### Supplied information
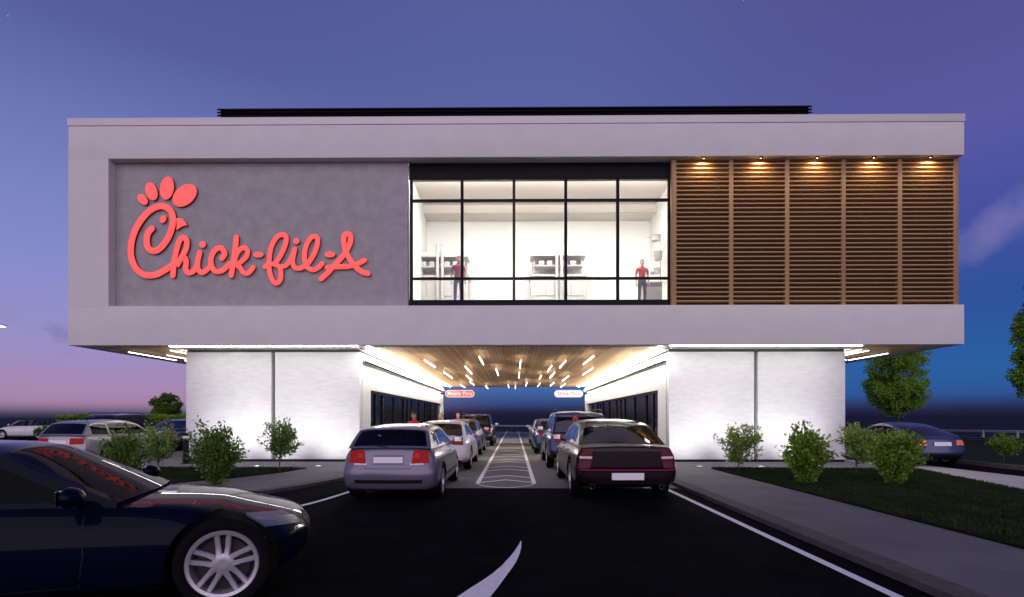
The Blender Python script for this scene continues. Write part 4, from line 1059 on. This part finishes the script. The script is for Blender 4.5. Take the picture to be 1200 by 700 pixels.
# parked cars
PK = 'cars parked around the restaurant'
make_car(wagon(P_steel), 'silver estate car parked behind the shrubs at the left', (-14.35, 17.0 + 2.3, 0), UP, PK)
make_car(sedan(P_blue, name='sedan_car'), 'dark blue saloon half hidden by the left corner of the wall', (-16.9, 28.2, 0), UP, PK)
make_car(suv(P_black, rails=1), 'black off roader parked beyond the silver estate car', (-20.3, 28.5, 0), UP, PK)
make_car(sedan(P_white, name='convertible_car', L=4.45, open=1, wr=.32, fa=1.32, ra=-1.3, rr=.22, top=[(2.22, .64), (2.05, .72), (1.5, .86), (1.0, .93), (.7, .95), (-1.5, .98), (-2.0, .97), (-2.22, .93)],
    gh=[(-1.3, .955), (-.9, 1.36), (.5, 1.35), (1.1, .95)], hdr=(-1, .5), belt=.93, seatm=M_seat, mir=.7, dash=.75, doors=[(-.35, .95)], kr=.16,
    patches=[('tail_lamp*', -1, [(24, .70), (47, .70), (47, .84), (24, .84)], M_tail, .009), ('head_lamp*', 1, [(18, .58), (44, .62), (46, .72), (22, .69)], M_clear, .008)]),
    'white open top car parked far left facing left', (-35.3, 39.6, 0), math.pi, PK)
TT = make_car(sedan(P_slate, name='coupe_car', L=4.2, W=1.80, fa=1.22, ra=-1.25, wr=.33, rr=.235,
    top=[(2.1, .62), (1.95, .70), (1.4, .84), (.95, .91), (.6, .93), (-1.5, .95), (-1.85, .93), (-2.1, .88)],
    gh=[(-1.88, .90), (-1.1, 1.20), (-.6, 1.32), (-.15, 1.36), (.2, 1.33), (.4, 1.28), (1.08, .90)], hdr=(-.95, .4), belt=.90, pillars=[(-.34, -.26, 'trim')], sgl=(-1.15, .95), gyr=.6,
    mir=.62, dash=.72, seats=[(-.05, (-.36, .36))], doors=[(-.3, .9)], kr=.26,
    patches=[('tail_lamp*', -1, [(27, .66), (48, .67), (48, .81), (29, .82)], M_amber, .009), ('head_lamp*', 1, [(18, .58), (44, .62), (46, .72), (22, .69)], M_clear, .008),
             ('bumper_strip', -1, [(-34, .27), (34, .27), (34, .40), (-34, .40)], M_trim, .007)], plates=[(-1, .70, .12)], sill=2),
    'slate blue coupe parked on the right side drive with its orange tail lamps towards us', (13.08, 16.75 + 2.1, 0), UP, PK)
# foreground car
HEAD = R(20)
G_fore = glass_mat('foreground_glass', (.06, .06, .08), .30, ior=1.2)
SF = sedan(P_navy, L=4.50, W=1.86, fa=1.62, ra=-1.28, wr=.355, rr=.262, rim=M_rimA, gap=.04, kf=.40,
    top=[(2.25, .62), (2.1, .70), (1.7, .80), (1.2, .85), (.9, .865), (.6, .88), (-1.6, .94), (-2.0, .93), (-2.25, .90)], glass=G_fore, belt=.865,
    gh=[(-2.0, .90), (-1.3, 1.22), (-.9, 1.28), (-.4, 1.31), (.0, 1.29), (.2, 1.25), (.98, .865)], hdr=(-1.2, .16), gyr=.62,
    wid=[(-2.25, .955), (-1.9, .985), (-1.28, 1), (1.62, 1.0), (1.95, .96), (2.25, .88)],
    pillars=[(-.50, -.41, 'trim'), (-1.25, -1.18, 'trim')], sgl=(-1.6, .86), mir=.66, dash=.5, seats=[(-.15, (-.38, .38)), (-1.05, (-.42, .42))], doors=[(-.45, .72), (-1.3, -.45)],
    patches=[('head_lamp*', 1, [(24, .56), (50, .60), (54, .70), (26, .665)], mat('smoked_head_lamp', (.16, .17, .22), .15, metal=.3, coat=.6), .008),
             ('grille', 1, [(-12, .34), (12, .34), (15, .56), (-15, .56)], M_trim, .006)],
    plates=[(-1, .76, .12)], ws=.12, pipes=None)
lx, ly = 1.62, -(1.86/2)
wx, wy = -2.27, 4.22
loc = (wx - (lx * math.cos(HEAD) - ly * math.sin(HEAD)), wy - (lx * math.sin(HEAD) + ly * math.cos(HEAD)), 0)
make_car(SF, 'dark navy saloon with twin spoke silver wheels crossing the lower left foreground', loc, HEAD, None)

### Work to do
Every line of the data above should be quoted exactly. Omit the pictures.

### Written response
The Blender Python script for this scene continues. Write part 4, from line 1059 on. This part finishes the script. The script is for Blender 4.5. Take the picture to be 1200 by 700 pixels.
# parked cars
PK = 'cars parked around the restaurant'
make_car(wagon(P_steel), 'silver estate car parked behind the shrubs at the left', (-14.35, 17.0 + 2.3, 0), UP, PK)
make_car(sedan(P_blue, name='sedan_car'), 'dark blue saloon half hidden by the left corner of the wall', (-16.9, 28.2, 0), UP, PK)
make_car(suv(P_black, rails=1), 'black off roader parked beyond the silver estate car', (-20.3, 28.5, 0), UP, PK)
make_car(sedan(P_white, name='convertible_car', L=4.45, open=1, wr=.32, fa=1.32, ra=-1.3, rr=.22, top=[(2.22, .64), (2.05, .72), (1.5, .86), (1.0, .93), (.7, .95), (-1.5, .98), (-2.0, .97), (-2.22, .93)],
    gh=[(-1.3, .955), (-.9, 1.36), (.5, 1.35), (1.1, .95)], hdr=(-1, .5), belt=.93, seatm=M_seat, mir=.7, dash=.75, doors=[(-.35, .95)], kr=.16,
    patches=[('tail_lamp*', -1, [(24, .70), (47, .70), (47, .84), (24, .84)], M_tail, .009), ('head_lamp*', 1, [(18, .58), (44, .62), (46, .72), (22, .69)], M_clear, .008)]),
    'white open top car parked far left facing left', (-35.3, 39.6, 0), math.pi, PK)
TT = make_car(sedan(P_slate, name='coupe_car', L=4.2, W=1.80, fa=1.22, ra=-1.25, wr=.33, rr=.235,
    top=[(2.1, .62), (1.95, .70), (1.4, .84), (.95, .91), (.6, .93), (-1.5, .95), (-1.85, .93), (-2.1, .88)],
    gh=[(-1.88, .90), (-1.1, 1.20), (-.6, 1.32), (-.15, 1.36), (.2, 1.33), (.4, 1.28), (1.08, .90)], hdr=(-.95, .4), belt=.90, pillars=[(-.34, -.26, 'trim')], sgl=(-1.15, .95), gyr=.6,
    mir=.62, dash=.72, seats=[(-.05, (-.36, .36))], doors=[(-.3, .9)], kr=.26,
    patches=[('tail_lamp*', -1, [(27, .66), (48, .67), (48, .81), (29, .82)], M_amber, .009), ('head_lamp*', 1, [(18, .58), (44, .62), (46, .72), (22, .69)], M_clear, .008),
             ('bumper_strip', -1, [(-34, .27), (34, .27), (34, .40), (-34, .40)], M_trim, .007)], plates=[(-1, .70, .12)], sill=2),
    'slate blue coupe parked on the right side drive with its orange tail lamps towards us', (13.08, 16.75 + 2.1, 0), UP, PK)
# foreground car
HEAD = R(20)
G_fore = glass_mat('foreground_glass', (.06, .06, .08), .30, ior=1.2)
SF = sedan(P_navy, L=4.50, W=1.86, fa=1.62, ra=-1.28, wr=.355, rr=.262, rim=M_rimA, gap=.04, kf=.40,
    top=[(2.25, .62), (2.1, .70), (1.7, .80), (1.2, .85), (.9, .865), (.6, .88), (-1.6, .94), (-2.0, .93), (-2.25, .90)], glass=G_fore, belt=.865,
    gh=[(-2.0, .90), (-1.3, 1.22), (-.9, 1.28), (-.4, 1.31), (.0, 1.29), (.2, 1.25), (.98, .865)], hdr=(-1.2, .16), gyr=.62,
    wid=[(-2.25, .955), (-1.9, .985), (-1.28, 1), (1.62, 1.0), (1.95, .96), (2.25, .88)],
    pillars=[(-.50, -.41, 'trim'), (-1.25, -1.18, 'trim')], sgl=(-1.6, .86), mir=.66, dash=.5, seats=[(-.15, (-.38, .38)), (-1.05, (-.42, .42))], doors=[(-.45, .72), (-1.3, -.45)],
    patches=[('head_lamp*', 1, [(24, .56), (50, .60), (54, .70), (26, .665)], mat('smoked_head_lamp', (.16, .17, .22), .15, metal=.3, coat=.6), .008),
             ('grille', 1, [(-12, .34), (12, .34), (15, .56), (-15, .56)], M_trim, .006)],
    plates=[(-1, .76, .12)], ws=.12, pipes=None)
lx, ly = 1.62, -(1.86/2)
wx, wy = -2.27, 4.22
loc = (wx - (lx * math.cos(HEAD) - ly * math.sin(HEAD)), wy - (lx * math.sin(HEAD) + ly * math.cos(HEAD)), 0)
make_car(SF, 'dark navy saloon with twin spoke silver wheels crossing the lower left foreground', loc, HEAD, None)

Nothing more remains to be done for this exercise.